Diese Umstände haben sicher viele neugierige Leser auf den Plan gerufen, denn es ist beachtlich, wie rasch die Verkaufszahlen dem Roman Platz eins auf der Spiegelbestsellerliste beschert haben. In meiner Jugend verschlang ich einige Werke (allen voran natürlich "Die Deutschstunde") dieses großen deutschen Schriftsteller der Nachkriegsliteratur. Ob durch die Pressemitteilungen vielleicht jetzt auch jüngere Leser auf ihn aufmerksam geworden sind? Das würde die nun bereits dritte Auflage erklären. 

Siegfried Lenz verarbeitet in seinem Antikriegsroman höchstwahrscheinlich eigene Erlebnisse, denn kurz vor Ende des Zweiten Weltkriegs desertierte der Autor in Dänemark aus der Marine.
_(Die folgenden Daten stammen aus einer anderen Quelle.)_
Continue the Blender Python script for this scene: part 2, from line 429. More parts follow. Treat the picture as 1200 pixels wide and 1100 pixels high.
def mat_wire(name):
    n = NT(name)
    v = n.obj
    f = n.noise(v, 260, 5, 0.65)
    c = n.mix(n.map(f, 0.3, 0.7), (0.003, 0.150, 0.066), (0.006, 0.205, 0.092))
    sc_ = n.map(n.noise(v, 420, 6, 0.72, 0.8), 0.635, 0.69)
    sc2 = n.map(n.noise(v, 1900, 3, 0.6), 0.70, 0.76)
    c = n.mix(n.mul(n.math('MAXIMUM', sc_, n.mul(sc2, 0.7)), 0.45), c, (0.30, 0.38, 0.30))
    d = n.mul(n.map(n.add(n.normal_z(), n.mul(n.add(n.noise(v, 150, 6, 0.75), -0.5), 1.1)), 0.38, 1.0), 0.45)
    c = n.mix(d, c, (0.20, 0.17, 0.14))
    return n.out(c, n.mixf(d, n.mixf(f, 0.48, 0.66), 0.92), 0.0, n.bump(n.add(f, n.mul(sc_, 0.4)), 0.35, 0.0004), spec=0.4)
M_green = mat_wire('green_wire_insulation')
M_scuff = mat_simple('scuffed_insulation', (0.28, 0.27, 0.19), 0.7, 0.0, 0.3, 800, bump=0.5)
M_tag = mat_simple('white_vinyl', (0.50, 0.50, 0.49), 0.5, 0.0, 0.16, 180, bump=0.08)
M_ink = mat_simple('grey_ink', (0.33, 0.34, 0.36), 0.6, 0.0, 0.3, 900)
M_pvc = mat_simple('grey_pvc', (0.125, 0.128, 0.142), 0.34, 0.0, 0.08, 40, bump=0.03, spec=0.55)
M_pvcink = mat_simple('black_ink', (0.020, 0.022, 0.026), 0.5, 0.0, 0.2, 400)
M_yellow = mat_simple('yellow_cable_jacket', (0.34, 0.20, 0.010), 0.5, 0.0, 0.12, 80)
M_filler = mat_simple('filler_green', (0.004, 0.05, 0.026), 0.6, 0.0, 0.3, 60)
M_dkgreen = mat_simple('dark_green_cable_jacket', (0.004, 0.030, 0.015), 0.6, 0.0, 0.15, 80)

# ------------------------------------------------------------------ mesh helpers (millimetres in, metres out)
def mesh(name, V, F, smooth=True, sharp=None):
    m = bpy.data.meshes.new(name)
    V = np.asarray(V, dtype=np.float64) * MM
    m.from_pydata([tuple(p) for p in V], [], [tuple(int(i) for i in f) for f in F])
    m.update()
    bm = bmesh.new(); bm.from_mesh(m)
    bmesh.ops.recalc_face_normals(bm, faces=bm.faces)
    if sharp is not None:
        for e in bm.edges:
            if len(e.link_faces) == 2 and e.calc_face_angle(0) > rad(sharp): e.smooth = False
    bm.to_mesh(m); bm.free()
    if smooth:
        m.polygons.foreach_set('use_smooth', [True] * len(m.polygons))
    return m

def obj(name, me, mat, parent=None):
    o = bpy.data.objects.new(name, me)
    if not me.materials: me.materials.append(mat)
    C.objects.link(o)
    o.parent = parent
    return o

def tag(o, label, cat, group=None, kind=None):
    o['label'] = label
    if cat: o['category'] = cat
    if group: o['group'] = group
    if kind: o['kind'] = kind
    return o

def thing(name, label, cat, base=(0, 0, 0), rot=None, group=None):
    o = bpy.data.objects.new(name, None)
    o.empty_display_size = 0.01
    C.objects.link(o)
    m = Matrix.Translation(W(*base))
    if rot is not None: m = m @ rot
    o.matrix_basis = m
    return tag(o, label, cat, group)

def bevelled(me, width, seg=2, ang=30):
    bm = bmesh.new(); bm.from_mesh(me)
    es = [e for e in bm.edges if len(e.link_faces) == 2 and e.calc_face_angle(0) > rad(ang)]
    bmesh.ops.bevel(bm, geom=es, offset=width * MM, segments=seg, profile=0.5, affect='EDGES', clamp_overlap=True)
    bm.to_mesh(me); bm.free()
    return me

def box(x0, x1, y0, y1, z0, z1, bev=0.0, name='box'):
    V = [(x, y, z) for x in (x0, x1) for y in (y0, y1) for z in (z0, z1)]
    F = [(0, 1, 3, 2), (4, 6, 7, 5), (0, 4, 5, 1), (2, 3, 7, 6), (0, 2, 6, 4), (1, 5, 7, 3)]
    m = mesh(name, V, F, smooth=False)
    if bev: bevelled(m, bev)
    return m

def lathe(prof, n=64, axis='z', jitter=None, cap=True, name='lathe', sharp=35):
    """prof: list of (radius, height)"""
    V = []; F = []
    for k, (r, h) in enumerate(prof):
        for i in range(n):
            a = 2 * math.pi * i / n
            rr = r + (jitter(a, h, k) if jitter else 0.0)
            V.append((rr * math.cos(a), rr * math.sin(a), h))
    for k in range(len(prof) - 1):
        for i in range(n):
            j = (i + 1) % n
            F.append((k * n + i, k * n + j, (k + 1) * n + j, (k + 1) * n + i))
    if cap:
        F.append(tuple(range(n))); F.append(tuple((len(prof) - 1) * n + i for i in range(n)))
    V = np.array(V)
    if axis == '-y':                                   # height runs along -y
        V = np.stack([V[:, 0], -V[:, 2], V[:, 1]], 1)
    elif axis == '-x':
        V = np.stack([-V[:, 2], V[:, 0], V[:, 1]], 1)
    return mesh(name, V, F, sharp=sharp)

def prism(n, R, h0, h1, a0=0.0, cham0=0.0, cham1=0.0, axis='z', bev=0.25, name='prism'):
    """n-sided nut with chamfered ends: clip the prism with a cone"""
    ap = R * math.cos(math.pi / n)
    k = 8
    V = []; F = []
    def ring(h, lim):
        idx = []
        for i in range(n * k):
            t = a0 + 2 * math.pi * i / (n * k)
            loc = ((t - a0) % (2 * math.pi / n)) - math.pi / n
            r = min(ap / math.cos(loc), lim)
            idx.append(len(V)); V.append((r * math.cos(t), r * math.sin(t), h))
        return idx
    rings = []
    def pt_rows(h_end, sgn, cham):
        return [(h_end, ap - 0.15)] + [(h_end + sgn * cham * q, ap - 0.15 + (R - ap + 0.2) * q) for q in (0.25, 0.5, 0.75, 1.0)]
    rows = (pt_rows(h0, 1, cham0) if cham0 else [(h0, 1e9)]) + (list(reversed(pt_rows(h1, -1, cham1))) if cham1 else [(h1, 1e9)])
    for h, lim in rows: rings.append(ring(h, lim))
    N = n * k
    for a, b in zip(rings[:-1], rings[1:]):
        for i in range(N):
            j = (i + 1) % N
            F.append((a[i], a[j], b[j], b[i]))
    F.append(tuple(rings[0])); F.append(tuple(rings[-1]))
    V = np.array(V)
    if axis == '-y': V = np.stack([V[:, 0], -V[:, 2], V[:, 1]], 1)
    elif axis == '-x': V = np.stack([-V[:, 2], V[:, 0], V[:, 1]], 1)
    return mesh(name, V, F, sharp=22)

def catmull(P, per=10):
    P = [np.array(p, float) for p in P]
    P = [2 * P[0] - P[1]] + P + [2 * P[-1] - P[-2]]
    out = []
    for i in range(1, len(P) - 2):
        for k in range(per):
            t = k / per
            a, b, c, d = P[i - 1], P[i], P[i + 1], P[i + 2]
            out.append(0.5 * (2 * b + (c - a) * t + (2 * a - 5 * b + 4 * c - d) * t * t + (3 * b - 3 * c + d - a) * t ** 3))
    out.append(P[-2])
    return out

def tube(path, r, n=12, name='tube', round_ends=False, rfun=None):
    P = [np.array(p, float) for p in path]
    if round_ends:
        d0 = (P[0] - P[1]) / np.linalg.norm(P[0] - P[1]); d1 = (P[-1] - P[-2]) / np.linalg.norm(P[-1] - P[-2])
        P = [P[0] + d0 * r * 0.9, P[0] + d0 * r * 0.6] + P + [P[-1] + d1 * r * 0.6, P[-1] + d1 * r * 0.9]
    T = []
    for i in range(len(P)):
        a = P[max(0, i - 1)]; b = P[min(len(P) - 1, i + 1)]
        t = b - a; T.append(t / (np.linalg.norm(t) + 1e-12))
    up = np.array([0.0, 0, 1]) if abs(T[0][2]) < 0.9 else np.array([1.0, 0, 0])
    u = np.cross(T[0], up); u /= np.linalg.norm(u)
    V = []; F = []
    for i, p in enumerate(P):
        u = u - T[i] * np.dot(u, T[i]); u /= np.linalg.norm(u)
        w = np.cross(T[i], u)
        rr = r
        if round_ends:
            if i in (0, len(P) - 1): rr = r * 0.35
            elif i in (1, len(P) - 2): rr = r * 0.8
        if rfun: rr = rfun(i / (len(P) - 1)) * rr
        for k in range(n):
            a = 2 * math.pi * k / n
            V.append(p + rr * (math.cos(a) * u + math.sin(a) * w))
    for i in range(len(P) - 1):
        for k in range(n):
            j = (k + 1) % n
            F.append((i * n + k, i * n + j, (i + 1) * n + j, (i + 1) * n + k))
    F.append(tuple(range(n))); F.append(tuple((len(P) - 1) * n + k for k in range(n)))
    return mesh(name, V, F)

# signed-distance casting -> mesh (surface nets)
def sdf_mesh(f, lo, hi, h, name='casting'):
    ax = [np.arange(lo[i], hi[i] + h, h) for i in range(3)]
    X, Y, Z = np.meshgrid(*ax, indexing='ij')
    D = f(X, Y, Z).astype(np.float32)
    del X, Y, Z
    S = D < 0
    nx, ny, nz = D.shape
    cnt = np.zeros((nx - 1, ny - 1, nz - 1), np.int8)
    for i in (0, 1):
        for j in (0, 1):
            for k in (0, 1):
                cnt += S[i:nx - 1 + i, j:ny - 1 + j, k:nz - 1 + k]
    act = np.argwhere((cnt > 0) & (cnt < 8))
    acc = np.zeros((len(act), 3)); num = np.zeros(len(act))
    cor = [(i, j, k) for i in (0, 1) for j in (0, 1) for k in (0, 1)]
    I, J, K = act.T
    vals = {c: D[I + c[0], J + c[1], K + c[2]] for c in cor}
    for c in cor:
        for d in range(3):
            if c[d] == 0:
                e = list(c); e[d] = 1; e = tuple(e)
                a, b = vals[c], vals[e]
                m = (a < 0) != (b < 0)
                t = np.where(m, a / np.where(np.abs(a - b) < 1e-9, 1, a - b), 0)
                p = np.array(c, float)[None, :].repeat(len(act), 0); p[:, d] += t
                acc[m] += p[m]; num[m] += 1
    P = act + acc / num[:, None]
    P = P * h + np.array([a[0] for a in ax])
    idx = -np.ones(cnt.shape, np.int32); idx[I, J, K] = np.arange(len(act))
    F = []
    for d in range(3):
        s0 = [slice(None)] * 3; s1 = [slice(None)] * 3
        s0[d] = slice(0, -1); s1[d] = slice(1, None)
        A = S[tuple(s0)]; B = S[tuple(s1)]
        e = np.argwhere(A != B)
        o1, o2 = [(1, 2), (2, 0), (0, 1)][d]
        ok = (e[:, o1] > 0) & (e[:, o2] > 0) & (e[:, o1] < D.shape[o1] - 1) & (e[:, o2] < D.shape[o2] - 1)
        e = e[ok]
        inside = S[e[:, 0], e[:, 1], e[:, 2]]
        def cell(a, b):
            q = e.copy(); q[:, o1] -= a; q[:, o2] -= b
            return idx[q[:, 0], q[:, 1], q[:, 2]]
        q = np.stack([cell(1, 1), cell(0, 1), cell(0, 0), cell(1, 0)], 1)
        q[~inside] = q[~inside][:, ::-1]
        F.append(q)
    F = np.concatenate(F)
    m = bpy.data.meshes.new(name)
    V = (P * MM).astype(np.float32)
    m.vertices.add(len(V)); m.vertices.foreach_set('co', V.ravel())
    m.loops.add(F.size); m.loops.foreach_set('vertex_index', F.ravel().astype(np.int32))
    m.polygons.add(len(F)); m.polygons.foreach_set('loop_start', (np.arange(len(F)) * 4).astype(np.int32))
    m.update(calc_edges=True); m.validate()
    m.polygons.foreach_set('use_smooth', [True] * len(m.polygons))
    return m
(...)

Mit der Figur des Walter Proskas schafft er einen sympathischen nachdenklichen Protagonisten, der in der ohnehin recht schrulligen Wehrmachtseinheit gar etwas burlesk rüberkommt. Beängstigende Szenen sind so lapidar-derbe und zynisch-mitleidslos geschildert, dass der Leser etwas Abstand nehmen kann zu dem Unvorstellbarem. 
Nichtsdestotrotz ist natürlich die Not des Proskas präsent, der die Waffe auf den Feind richtet und abdrückt, um selber zu überleben.

"Aber ich bin hier; und es ist Krieg und wir beide, du und ich, haben uns danach zu richten. Wir haben dem Krieg zu gehorchen, auch wenn wir ihn hassen wie die Pest. Schließlich möchten wir ja beide leben, du und ich, und wer im Krieg leben bleiben will, hat an nichts anderes zu denken als an sein Blut." 

Ganz großen Kummer verspürt er, als ein Mensch, der ihm nahe steht, durch seine Hand zu Tode kommt.

Der Roman schenkt uns auch eine Liebesgeschichte, die im tröstenden Kontrast zum geschilderten Grauen steht. Proska lernt die Partisanin Wanda kennen und lieben. Es bleibt die Frage, ob Wanda den Krieg überlebt und die beiden sich wiedersehen. Wanda trägt sein Kind unter ihrem Herzen ...

Sprachlich haben mir vor allem die Gemüts- und Landschaftsbeschreibungen gefallen. Proska schaltet im Anblick der Natur ab, genießt Stille und Zurückgezogenheit. Derweil lauert der Feind hinter dem Kadick ...
"Kadick" war mir gänzlich unbekannt ... Für die Leser, denen es genauso geht: es handelt sich um Wacholder!